### WHAT TO WORK ON:
Return exactly the lines that run from the beginning through the line containing "return min(0.043 *", both included, and no others.

---------- DATA EXTRACT ----------

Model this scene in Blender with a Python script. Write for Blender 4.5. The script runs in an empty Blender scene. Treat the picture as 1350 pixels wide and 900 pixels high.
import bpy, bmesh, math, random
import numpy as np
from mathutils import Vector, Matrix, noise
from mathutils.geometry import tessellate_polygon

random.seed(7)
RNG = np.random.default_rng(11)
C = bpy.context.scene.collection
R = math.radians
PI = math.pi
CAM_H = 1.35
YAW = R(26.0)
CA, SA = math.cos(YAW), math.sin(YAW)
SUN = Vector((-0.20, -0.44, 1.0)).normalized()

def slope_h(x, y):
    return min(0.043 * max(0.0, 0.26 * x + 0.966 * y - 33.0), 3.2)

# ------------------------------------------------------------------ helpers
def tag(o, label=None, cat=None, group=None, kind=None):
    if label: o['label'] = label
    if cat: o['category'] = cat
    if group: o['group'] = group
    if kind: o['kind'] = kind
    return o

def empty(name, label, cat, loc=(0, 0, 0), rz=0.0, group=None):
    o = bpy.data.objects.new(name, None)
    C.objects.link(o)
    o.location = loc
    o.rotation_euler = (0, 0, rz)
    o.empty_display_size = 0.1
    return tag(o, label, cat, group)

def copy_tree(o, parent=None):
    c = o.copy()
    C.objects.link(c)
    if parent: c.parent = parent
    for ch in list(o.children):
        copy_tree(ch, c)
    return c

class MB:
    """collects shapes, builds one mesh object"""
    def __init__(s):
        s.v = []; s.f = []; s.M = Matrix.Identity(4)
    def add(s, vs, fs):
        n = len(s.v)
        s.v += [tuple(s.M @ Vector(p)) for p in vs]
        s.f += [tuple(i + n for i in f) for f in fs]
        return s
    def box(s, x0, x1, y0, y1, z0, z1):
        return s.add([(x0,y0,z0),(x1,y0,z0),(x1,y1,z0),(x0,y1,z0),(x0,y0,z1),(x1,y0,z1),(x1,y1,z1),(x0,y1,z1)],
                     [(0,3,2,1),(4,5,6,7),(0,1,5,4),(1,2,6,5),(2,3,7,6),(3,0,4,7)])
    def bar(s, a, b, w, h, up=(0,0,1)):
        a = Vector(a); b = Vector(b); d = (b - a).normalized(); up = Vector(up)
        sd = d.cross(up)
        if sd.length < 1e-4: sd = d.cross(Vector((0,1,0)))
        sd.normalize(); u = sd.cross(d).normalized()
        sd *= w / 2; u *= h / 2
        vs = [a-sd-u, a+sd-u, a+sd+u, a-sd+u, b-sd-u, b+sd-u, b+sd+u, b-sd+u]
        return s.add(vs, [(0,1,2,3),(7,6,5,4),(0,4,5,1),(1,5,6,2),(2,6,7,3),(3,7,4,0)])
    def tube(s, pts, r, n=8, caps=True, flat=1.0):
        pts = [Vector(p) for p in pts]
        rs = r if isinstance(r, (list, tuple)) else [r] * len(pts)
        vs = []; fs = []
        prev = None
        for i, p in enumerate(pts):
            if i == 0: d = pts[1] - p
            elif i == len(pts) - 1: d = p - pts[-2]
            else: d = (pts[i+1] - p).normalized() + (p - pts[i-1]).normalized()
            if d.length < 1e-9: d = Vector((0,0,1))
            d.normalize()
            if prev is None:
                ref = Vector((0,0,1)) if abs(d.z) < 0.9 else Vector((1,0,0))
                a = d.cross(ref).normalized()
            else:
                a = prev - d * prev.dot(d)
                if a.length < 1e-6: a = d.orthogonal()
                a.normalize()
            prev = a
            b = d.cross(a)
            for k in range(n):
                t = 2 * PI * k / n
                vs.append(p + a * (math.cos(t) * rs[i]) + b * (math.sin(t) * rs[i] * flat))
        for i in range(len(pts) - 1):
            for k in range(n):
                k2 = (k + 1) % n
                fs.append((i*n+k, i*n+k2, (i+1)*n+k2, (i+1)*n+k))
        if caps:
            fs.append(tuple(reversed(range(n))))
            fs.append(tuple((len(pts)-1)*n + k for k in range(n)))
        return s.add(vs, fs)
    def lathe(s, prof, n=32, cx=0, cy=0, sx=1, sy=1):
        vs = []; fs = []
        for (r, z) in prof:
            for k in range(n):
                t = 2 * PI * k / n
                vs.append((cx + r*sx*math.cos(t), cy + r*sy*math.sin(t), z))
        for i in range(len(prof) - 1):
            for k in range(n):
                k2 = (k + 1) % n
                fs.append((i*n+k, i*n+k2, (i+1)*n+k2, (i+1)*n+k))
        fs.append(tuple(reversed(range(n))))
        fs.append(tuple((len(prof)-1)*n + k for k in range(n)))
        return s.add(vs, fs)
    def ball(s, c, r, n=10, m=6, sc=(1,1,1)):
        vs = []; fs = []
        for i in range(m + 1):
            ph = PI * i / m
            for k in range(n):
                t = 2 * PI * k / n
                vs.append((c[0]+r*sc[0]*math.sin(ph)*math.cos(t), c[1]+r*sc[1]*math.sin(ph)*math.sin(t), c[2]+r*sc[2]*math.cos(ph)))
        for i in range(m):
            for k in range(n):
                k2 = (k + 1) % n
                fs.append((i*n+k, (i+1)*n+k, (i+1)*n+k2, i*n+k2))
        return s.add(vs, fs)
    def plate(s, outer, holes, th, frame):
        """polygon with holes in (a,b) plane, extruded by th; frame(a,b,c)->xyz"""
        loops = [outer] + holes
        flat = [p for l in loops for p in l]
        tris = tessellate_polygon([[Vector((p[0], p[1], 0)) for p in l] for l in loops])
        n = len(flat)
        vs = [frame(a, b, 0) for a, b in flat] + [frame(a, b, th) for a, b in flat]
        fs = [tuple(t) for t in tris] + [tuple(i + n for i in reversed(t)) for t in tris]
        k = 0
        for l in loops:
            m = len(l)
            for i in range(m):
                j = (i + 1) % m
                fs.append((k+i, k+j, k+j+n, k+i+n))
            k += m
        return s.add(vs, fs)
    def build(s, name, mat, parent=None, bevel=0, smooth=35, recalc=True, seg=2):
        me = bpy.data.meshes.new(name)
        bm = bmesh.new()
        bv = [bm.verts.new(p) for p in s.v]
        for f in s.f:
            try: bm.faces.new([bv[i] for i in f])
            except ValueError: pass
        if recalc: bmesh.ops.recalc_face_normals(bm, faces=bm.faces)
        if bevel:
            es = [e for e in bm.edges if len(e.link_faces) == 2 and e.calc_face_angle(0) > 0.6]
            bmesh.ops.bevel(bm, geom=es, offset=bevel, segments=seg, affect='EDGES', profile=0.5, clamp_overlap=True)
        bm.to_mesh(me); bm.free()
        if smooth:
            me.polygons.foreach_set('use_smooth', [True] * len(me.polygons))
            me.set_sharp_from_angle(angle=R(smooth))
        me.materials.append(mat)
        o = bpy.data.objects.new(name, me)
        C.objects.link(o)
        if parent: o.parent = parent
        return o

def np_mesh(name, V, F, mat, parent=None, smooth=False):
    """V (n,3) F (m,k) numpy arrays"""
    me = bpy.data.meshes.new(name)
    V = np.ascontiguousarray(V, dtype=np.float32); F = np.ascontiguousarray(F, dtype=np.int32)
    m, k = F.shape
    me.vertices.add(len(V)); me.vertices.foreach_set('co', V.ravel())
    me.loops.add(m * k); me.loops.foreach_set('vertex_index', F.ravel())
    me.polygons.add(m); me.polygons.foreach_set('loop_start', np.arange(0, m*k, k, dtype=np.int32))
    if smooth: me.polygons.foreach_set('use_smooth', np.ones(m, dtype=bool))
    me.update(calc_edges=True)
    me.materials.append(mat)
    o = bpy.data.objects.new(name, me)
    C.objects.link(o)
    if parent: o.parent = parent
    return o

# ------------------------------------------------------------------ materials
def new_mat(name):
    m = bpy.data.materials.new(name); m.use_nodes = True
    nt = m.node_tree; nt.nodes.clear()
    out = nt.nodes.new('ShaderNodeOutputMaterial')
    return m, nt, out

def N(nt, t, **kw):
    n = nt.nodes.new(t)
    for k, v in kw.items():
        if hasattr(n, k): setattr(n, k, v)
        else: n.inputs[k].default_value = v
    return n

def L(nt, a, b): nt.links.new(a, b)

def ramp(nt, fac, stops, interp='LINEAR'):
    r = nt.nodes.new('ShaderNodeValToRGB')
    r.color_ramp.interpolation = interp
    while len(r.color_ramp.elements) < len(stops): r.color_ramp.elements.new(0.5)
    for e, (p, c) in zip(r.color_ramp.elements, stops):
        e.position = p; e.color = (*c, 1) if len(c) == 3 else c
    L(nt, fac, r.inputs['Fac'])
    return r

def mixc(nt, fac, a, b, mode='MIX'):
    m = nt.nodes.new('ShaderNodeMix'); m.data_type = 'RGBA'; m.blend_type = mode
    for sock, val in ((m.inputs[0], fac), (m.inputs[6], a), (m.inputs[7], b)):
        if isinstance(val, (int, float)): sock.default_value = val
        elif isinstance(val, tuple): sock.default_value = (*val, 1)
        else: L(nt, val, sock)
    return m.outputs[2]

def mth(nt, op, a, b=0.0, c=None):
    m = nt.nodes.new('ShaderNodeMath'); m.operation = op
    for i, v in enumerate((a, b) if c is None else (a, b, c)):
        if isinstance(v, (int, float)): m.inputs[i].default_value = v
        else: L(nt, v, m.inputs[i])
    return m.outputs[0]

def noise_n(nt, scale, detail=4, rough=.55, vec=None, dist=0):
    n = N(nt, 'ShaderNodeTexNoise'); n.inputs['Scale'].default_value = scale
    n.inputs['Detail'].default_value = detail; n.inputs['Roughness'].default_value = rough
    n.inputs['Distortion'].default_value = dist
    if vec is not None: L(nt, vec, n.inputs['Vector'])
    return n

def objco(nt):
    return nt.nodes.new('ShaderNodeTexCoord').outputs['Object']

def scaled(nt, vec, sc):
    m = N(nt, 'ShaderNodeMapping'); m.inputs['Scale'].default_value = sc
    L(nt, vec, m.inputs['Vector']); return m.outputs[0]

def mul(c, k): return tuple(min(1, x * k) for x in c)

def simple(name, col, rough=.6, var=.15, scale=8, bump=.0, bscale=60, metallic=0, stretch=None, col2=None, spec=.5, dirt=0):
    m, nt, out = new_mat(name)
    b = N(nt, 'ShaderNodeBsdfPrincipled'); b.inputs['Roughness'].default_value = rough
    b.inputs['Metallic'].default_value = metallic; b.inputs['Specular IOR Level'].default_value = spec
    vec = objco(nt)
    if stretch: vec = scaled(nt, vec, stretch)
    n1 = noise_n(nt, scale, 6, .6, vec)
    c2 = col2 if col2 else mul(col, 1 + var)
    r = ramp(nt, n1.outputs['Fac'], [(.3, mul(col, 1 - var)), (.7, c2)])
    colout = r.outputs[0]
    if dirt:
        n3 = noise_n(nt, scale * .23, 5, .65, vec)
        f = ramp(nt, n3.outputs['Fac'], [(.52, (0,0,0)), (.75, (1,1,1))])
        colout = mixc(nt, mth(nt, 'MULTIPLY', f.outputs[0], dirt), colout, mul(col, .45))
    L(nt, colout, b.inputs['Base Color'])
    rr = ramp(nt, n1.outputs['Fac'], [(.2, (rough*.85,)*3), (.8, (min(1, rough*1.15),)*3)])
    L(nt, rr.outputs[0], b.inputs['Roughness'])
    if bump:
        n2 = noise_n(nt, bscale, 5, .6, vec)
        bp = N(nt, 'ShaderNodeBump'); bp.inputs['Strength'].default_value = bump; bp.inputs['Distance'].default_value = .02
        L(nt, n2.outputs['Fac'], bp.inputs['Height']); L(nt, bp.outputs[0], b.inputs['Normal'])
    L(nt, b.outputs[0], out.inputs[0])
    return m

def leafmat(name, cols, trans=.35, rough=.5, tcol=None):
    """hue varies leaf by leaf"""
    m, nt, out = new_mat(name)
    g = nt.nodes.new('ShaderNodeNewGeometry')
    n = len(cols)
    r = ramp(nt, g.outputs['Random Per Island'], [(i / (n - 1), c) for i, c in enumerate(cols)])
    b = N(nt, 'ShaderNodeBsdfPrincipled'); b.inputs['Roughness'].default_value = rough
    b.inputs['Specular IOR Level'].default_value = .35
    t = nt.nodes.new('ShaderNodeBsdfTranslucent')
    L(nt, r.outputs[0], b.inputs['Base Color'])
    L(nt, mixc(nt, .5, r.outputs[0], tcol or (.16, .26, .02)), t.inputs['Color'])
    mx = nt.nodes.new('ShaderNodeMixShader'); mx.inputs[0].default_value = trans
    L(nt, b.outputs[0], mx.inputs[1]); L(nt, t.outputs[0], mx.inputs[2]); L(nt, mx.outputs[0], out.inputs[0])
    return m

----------

### TASK OUTPUT:
Model this scene in Blender with a Python script. Write for Blender 4.5. The script runs in an empty Blender scene. Treat the picture as 1350 pixels wide and 900 pixels high.
import bpy, bmesh, math, random
import numpy as np
from mathutils import Vector, Matrix, noise
from mathutils.geometry import tessellate_polygon

random.seed(7)
RNG = np.random.default_rng(11)
C = bpy.context.scene.collection
R = math.radians
PI = math.pi
CAM_H = 1.35
YAW = R(26.0)
CA, SA = math.cos(YAW), math.sin(YAW)
SUN = Vector((-0.20, -0.44, 1.0)).normalized()

def slope_h(x, y):
    return min(0.043 * max(0.0, 0.26 * x + 0.966 * y - 33.0), 3.2)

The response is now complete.